Les mesures que Facebook va prendre, sont-elles une bonne chose? Oui. Feront-elles de Facebook une meilleure plate-forme? Non. Elles s’attaqueront tout au plus à la perception que suscite l’entreprise qui enfreint le plus le respect de la vie privée au monde. Facebook va se taillader tout au plus un peu la peau, afin d’éviter des dommages nettement plus importants (le départ de grands groupes d’utilisateurs ou des amendes infligées par les autorités de contrôle du respect de la vie privée).

Ce qui me rassure encore le plus, c’est que Facebook signale qu’elle ne doit pas conserver éternellement certaines métadonnées. Mais l’entreprise reste cependant très vague sur ce sujet, ce qui fait que cela ne fera pas non plus une grande différence. Facebook n’a finalement que faire (ou si peu) d’un message datant de 2010, où vous êtes décrit comme un amateur de bière. Le fait que vous avez passé vendredi soir trois heures au café (ce qu’elle sait grâce à son appli pour smartphone) ou que vous avez l’année dernière visité une brasserie, est plus que suffisant pour vous présenter de la publicité vantant les mérites de telle ou telle marque de bibine.

Ce que fait Facebook à présent, apparaît comme une grande volte face, alors que c’est tout au plus un léger changement de barre d’un paquebot qui suit encore et toujours le même cap sur le plan de notre vie privée. C’est comme cet homme qui promet à sa femme de ne plus la tromper dorénavant que trois fois par an, au lieu de cinq. Il y a une amélioration, mais cela n’est toujours pas ce que cela devrait être.

Ne doit-on pas donner à Facebook l’avantage du doute?

Nous l’avons déjà fait.
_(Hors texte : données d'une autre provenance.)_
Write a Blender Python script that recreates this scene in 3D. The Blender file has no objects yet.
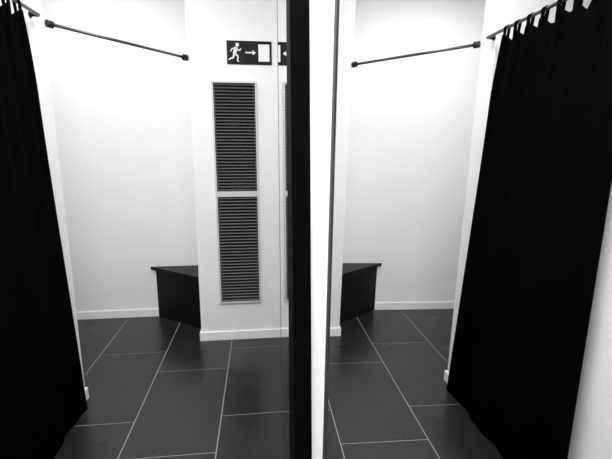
import bpy, bmesh, math
from mathutils import Matrix, Vector
S=bpy.context.scene
S.view_settings.view_transform='Standard'
S.view_settings.look='None'
S.view_settings.exposure=0.0

# ---------- materials ----------
def mat(name,col,rough=0.5,metal=0.0,noise=0.0,nscale=8,bump=0.0,bscale=60,spec=0.5,rvar=0.0):
    m=bpy.data.materials.new(name); m.use_nodes=True
    nt=m.node_tree; b=nt.nodes['Principled BSDF']
    b.inputs['Base Color'].default_value=(col,col,col,1)
    b.inputs['Roughness'].default_value=rough
    b.inputs['Metallic'].default_value=metal
    b.inputs['Specular IOR Level'].default_value=spec
    tc=nt.nodes.new('ShaderNodeTexCoord')
    if noise>0 or rvar>0:
        n=nt.nodes.new('ShaderNodeTexNoise'); n.inputs['Scale'].default_value=nscale; n.inputs['Detail'].default_value=6
        nt.links.new(tc.outputs['Object'],n.inputs['Vector'])
        if noise>0:
            mr=nt.nodes.new('ShaderNodeMapRange')
            mr.inputs['From Min'].default_value=0.3; mr.inputs['From Max'].default_value=0.7
            mr.inputs['To Min'].default_value=col*(1-noise); mr.inputs['To Max'].default_value=col*(1+noise)
            nt.links.new(n.outputs['Fac'],mr.inputs['Value'])
            nt.links.new(mr.outputs['Result'],b.inputs['Base Color'])
        if rvar>0:
            mr=nt.nodes.new('ShaderNodeMapRange')
            mr.inputs['From Min'].default_value=0.3; mr.inputs['From Max'].default_value=0.7
            mr.inputs['To Min'].default_value=rough-rvar; mr.inputs['To Max'].default_value=rough+rvar
            nt.links.new(n.outputs['Fac'],mr.inputs['Value'])
            nt.links.new(mr.outputs['Result'],b.inputs['Roughness'])
    if bump>0:
        n2=nt.nodes.new('ShaderNodeTexNoise'); n2.inputs['Scale'].default_value=bscale; n2.inputs['Detail'].default_value=4
        nt.links.new(tc.outputs['Object'],n2.inputs['Vector'])
        bp=nt.nodes.new('ShaderNodeBump'); bp.inputs['Strength'].default_value=bump; bp.inputs['Distance'].default_value=0.002
        nt.links.new(n2.outputs['Fac'],bp.inputs['Height']); nt.links.new(bp.outputs['Normal'],b.inputs['Normal'])
    return m
M_wall=mat('wall_paint',0.82,0.6,noise=0.015,nscale=2,bump=0.15,bscale=150)
M_ceil=mat('ceiling_paint',0.85,0.8)
M_base=mat('baseboard_paint',0.86,0.35)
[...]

Durant les onze années que je consacre des articles à Facebook, il ne se passe pas six mois sans un problème ou l’autre. Cela fait quinze ans déjà que l’entreprise pratique le même modus operandi, par lequel elle dépasse largement la ligne rouge, elle se fait attraper ou huer par les utilisateurs, elle présente ses excuses et promet de ne plus jamais recommencer. Le tempo est si identifiable que j’y avais l’année dernière déjà consacré une opinion. Je ne suis pas enclin à croire Facebook, parce que l’entreprise traîne un passé plein de mensonges, de tromperies délibérées et de vaines promesses.

Quelques exemples?

Lors du rachat de Whatsapp, il avait été dit que le service resterait distinct de Facebook. Cela va changer bientôt.
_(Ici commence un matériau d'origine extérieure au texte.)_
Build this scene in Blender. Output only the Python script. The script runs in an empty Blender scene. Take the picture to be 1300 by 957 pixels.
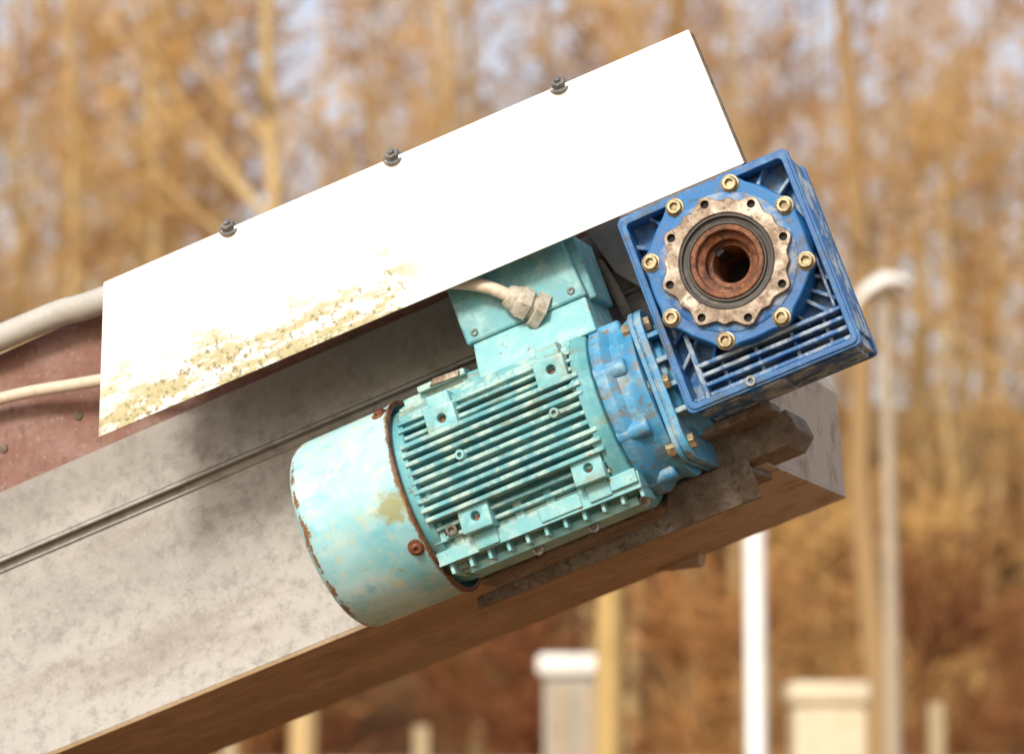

Un petit test ludique qui mettait la main sur des informations de dizaines de millions d’utilisateurs? Cambridge Analytica bien sûr. Facebook aime répéter qu’elle ne l’avait jamais autorisé, mais le fait est qu’elle a permis au niveau technique que ce genre d’appli ait un accès abusif à nos données personnelles.

Dans sa quête de davantage de données et d’interactions, Facebook voulut en 2012 concurrencer l’e-mail. Son approche? L’adresse mail par défaut dans votre profil Facebook était automatiquement et sans avertissement remplacée par votre nom d’utilisateur @facebook.com, et les messages aboutissaient directement dans Messenger.
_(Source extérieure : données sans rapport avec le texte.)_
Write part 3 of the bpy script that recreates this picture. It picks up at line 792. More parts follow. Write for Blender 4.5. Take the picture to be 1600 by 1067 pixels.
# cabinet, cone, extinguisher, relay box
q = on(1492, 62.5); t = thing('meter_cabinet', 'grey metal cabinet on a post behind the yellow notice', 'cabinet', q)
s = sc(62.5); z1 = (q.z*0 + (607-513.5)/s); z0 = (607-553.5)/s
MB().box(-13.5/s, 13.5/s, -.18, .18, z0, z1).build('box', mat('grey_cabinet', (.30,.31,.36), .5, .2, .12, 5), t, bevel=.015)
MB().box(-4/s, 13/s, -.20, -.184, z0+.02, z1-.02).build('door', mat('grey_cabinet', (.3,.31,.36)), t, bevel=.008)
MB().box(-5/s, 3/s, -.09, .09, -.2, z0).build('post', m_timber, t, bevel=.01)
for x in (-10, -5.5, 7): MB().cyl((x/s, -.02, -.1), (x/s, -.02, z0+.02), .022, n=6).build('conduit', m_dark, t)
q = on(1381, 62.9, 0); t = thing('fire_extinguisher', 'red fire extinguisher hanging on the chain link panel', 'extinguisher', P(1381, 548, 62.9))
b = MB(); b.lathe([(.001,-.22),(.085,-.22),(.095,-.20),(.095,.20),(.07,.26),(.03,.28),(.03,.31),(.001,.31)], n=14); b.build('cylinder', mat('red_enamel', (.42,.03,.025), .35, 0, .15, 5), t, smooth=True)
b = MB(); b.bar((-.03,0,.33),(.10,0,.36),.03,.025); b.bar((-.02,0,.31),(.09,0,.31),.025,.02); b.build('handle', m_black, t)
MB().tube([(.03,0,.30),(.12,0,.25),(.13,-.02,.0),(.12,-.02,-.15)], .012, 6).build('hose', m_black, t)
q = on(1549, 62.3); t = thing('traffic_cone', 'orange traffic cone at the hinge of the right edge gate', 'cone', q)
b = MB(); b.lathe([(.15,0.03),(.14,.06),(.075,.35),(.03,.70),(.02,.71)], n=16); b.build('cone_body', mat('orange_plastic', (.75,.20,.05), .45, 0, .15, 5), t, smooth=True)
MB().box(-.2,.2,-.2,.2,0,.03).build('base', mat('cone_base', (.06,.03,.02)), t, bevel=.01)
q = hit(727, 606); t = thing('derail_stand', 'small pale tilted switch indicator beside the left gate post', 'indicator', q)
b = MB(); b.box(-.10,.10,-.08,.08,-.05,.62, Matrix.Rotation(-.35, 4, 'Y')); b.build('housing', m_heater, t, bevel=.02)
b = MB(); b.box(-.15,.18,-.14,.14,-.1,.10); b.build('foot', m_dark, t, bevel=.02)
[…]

Si Zuckerberg déclare à présent que la communication orientée confidentialité devient plus importante, ce qui est littéralement le contraire d’une déclaration qu’il fit, il y a quelques années, lorsqu’il affirma que le respect de la vie privée allait disparaître à terme. Assez ironiquement, les gens trouvent à présent le respect de leur vie privée plus important précisément à cause de Facebook. L’entreprise analyse chaque trace que vous laissez, jusqu’à savoir ce que vous avez mangé la veille au soir. Or les utilisateurs ne savent pas avec quelles firmes ces informations sont partagées.

Cette semaine encore, on a eu droit à une nouvelle promesse non tenue. Facebook avait en effet promis que si vous décliniez votre numéro de téléphone à des fins de sécurité de connexion supplémentaire (2FA), le réseau social ne l’associerait pas à votre compte. Ici encore, l’entreprise semble avoir menti.

Je pourrais continuer encore un certain temps à citer des problèmes, scandales, erreurs, estimations fautives, excuses de toutes sortes qui ont émaillé ces quinze dernières années. Mais le fait est qu’avec Facebook, on ne voit plus depuis longtemps déjà de différence entre la réalité vraie et la réalité virtuelle. Mark Zuckerberg vit dans le même monde que Donald Trump. Aussi longtemps qu’ils débitent des inepties, les gens oublient qu’ils divaguent depuis pas mal de temps déjà.